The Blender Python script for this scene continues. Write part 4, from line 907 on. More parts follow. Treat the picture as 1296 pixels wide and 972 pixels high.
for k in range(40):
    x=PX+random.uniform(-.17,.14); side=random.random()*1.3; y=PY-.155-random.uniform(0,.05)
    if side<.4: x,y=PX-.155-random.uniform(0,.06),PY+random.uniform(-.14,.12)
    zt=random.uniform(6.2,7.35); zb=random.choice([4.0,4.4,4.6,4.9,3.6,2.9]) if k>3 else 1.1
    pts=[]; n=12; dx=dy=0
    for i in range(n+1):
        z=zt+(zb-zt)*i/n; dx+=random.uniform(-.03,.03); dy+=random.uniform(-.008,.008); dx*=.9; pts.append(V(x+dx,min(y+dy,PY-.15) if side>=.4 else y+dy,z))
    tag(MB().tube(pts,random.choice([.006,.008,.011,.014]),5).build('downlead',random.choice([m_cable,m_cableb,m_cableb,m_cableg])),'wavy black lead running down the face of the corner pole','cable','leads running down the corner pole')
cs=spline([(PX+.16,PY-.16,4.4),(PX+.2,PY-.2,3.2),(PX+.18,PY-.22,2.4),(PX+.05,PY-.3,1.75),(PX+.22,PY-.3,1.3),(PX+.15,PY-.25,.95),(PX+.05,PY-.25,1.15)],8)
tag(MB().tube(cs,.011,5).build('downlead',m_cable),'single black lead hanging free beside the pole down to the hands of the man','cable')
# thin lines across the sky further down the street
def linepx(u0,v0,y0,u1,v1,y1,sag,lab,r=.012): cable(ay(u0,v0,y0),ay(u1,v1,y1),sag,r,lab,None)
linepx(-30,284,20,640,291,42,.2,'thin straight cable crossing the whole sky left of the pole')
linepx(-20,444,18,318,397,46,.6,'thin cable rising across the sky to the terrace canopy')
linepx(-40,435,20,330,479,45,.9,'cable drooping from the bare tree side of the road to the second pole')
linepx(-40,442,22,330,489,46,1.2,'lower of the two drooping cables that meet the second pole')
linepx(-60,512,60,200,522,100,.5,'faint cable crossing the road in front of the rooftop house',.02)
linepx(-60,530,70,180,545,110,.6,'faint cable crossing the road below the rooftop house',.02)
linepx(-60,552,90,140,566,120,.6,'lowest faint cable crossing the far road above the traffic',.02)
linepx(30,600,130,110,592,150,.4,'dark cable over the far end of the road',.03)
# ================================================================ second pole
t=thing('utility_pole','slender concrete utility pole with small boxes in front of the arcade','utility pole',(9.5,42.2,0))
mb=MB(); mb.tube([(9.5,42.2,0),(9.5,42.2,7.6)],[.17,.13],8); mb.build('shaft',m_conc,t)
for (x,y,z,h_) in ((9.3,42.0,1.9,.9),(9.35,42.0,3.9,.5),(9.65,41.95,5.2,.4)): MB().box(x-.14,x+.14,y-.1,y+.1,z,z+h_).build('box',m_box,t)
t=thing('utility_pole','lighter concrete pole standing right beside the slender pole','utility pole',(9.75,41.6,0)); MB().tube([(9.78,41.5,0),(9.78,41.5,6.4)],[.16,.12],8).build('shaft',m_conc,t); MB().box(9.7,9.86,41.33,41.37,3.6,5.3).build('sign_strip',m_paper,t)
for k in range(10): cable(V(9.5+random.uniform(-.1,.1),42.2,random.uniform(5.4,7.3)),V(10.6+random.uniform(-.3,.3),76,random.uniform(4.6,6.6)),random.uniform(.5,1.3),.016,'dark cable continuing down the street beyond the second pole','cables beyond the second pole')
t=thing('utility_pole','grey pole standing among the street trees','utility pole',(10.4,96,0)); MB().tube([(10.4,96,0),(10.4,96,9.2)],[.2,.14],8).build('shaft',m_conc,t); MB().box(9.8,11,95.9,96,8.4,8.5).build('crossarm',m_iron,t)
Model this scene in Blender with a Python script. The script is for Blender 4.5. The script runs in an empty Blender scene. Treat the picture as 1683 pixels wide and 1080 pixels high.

*Set exercise*. Check each line of the records for the word "from", and show the lines that contain it.

*Response to this task*.
The Blender Python script for this scene continues. Write part 4, from line 907 on. More parts follow. Treat the picture as 1296 pixels wide and 972 pixels high.
linepx(-40,435,20,330,479,45,.9,'cable drooping from the bare tree side of the road to the second pole')